The Great Indian Headcount is on, under heads which are refreshingly new. A user-friendly, gender-sensitive questionnaire is doing the rounds of over 152 million households to count a billion Indian people and map the changes in their lives in twentieth century's last decade. Carrying out a 19-day census in the world's largest democracy are 20 lakh enumerators, trudging through every city, town, village and hamlet in India with 23 questions in their bags—some of which never asked before.

These ambitious new queries are designed as much to assess the needs of modern-day India as they are to show up the invisible, and the forgotten among our people. Ergo, questions ranging from mode of travel and distance to workplace, to those pertaining to the disabled members in one's families find new mention in Census 2001.

But there are some reservations about expanding the original brief of a census: a faithful headcount of the population. "Yes, they've been brave introducing many new questions this time around. But I do believe that a task of such mammoth proportions should remain as basic and simple as possible," says demographer Ashish Bose, "Too many questions only complicate matters and should be left for smaller surveys. A lot of bogus data might get collected." Saraswati Raju, professor of social geography at the Jawaharlal Nehru University, voices similar sentiments: "A census is as good as its responses are. Public awareness of the census is anyway low. Include demands for new information, however forward-looking in their purpose, and they usually make people suspicious, tight-lipped."

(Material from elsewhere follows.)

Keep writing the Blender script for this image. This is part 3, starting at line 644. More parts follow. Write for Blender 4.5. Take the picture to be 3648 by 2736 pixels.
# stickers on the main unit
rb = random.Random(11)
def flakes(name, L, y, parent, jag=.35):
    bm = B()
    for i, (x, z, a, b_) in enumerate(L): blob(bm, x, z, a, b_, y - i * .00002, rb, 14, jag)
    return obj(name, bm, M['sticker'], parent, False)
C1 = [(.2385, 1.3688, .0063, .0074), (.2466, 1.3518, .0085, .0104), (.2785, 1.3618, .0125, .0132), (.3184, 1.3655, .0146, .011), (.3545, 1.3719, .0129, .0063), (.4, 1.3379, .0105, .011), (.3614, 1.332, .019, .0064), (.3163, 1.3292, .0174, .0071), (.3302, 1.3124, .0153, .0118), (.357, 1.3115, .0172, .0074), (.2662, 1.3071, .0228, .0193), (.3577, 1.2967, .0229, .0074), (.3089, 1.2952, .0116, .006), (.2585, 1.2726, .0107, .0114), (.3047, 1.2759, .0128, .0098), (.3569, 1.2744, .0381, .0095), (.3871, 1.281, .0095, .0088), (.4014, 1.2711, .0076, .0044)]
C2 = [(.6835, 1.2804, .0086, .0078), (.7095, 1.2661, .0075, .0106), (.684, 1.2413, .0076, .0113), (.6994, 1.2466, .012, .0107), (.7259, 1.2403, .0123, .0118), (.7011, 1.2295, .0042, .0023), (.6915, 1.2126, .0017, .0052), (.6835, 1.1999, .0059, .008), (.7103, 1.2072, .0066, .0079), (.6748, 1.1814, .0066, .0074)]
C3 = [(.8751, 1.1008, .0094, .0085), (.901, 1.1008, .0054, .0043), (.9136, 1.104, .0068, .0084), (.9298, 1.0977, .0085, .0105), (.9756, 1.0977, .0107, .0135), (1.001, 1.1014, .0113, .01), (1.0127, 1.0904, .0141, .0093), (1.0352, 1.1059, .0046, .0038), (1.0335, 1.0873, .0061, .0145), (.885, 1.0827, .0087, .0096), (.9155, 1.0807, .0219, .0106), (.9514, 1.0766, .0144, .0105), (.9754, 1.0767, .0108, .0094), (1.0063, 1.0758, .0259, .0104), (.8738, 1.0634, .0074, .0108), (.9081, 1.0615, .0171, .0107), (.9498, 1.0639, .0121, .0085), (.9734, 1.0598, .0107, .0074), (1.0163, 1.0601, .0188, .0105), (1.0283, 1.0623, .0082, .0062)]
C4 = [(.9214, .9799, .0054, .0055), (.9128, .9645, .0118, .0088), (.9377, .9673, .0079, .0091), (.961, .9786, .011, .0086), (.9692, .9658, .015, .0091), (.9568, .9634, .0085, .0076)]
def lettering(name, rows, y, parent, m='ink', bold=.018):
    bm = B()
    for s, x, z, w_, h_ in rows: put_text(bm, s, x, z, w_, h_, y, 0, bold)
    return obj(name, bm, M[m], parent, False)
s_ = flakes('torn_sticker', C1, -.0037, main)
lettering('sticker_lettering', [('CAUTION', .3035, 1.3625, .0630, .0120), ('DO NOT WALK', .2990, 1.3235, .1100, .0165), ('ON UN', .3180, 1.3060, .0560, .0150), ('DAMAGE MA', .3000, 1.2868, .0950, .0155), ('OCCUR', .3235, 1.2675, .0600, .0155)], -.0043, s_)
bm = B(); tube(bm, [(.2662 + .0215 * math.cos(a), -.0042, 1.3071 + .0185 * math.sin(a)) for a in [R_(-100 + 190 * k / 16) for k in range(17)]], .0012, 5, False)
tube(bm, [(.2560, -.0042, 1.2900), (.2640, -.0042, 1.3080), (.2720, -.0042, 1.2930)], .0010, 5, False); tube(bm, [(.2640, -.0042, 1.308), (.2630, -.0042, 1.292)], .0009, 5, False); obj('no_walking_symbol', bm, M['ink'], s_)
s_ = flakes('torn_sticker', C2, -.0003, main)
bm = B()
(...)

These experts, however, drop their advocacy of caution when they encounter the enlisting of the country's disabled for the first time in the Indian census' 129-year-old history. Yet another largely unacknowledged segment, our woman workforce, is being counted with much enthusiasm. Four pages of illustrations detailing all the 'unaccounted' work they do finds rightful place in the enumerators' instruction manual. Added to this is an innovative emphasis on recording part-time work, work in family firms/enterprises and 'other economic activities', which aims to quantify hitherto 'invisible' female labour. Further, all literature pertaining to the headcount has 'daughters' printed before 'sons'. Anecdotal evidence from enumerators already records respondents commenting on the enhanced prestige of their 'betis'. This, even as another new statistic intending to add value to policies on the women's reproductive health is being sought out for the first time. New data on the age of marriage for men being collected this census hopes to decipher fertility patterns, compatibility criteria and information tools to help plan for the welfare of the Indian family.

The family's changing lifestyle, meanwhile, is going to be gauged by a series of questions regarding specifics about educational qualification and how far its members have to travel to work. "On the basic level, such statistics help urban planning and structuring of employment schemes better. At yet another level, cross-interpretation of this data might throw up significant facts about how intense the issue of rural unemployment is, even linkages between, say for example, how more educated women travel farther to work," explains Raju. Hoping for this kind of spin-off data, Anjali Nayyar of the Population Council says these new numbers could help in deciphering connections between disability and environment, migratory patterns and the spread of hiv/aids, reproductive behaviour and literacy levels. Says she: "These could provide substantial statistical inputs while drafting policies and formulating advocacy tools."

Indeed, coupled with the new information that has already been collected in the 'houselisting operations' that preceded the census by about nine months, a whole array of statistics will now be available to measure what modern-day living means in India. Unlike its earlier counterparts that drew benchmarks for basic human amenities, the houselist schedule this time around sought new indicators to measure quality of life. Among the nine new questions it asked were specifics regarding water sources for each household; television sets, radios, telephone connections; ownership of vehicles; the number of married couples with independent bedrooms; and banking access.

"We have attempted to make the census as sociologically relevant as possible," says Jayant Kumar Banthia, registrar general and census commissioner of India. Stressing on the painstaking detailing that has gone into formating the questionnaire, Banthia points out a little box at its end that seeks the respondent's particulars and signature: "Even this will tell us something. Who speaks for the family, more men or women. So if the next census shows more women respondents, then that too will be a pointer to women's empowerment."

But sometimes the best of intentions are not good enough, particularly in the absence of able implementation. Many who have faced the enumerators allege that they are in a clumsy rush to finish with the job and are generally disinterested. When single Delhi-based public relations manager Amrita Sengupta told an enumerator that she shared a flat with an unmarried friend, an embarrassed enumerator avoided any further questions and left. Chennai-born advertising professional Ravi Venkataraman was asked by another headcounter whether his birthplace was located in West Bengal. People have also found many enumerators ignorant and insensitive while asking questions. Mostly full-time government school teachers saddled with this side assignment, the enumerators crib about the travails of having to perform a task they are so ill-prepared for. "I've had people refusing to tell me how many sons they have saying 'Nazar lag jayegi' (I'll cast an evil eye on them)," protests Renu Kumar, a teacher who has the difficult task of counting villagers in Pasonda village in Ghaziabad. With not more than six hours of training, she barely manages to cope with the aggression that she meets with when she asks people how many dead children they've had."Women don't come out and men don't care. The majority don't know and don't want to know about the census. They ask why the government is so interested in counting them and their children suddenly?" Because they are the critical numbers in the arithmetic of welfare.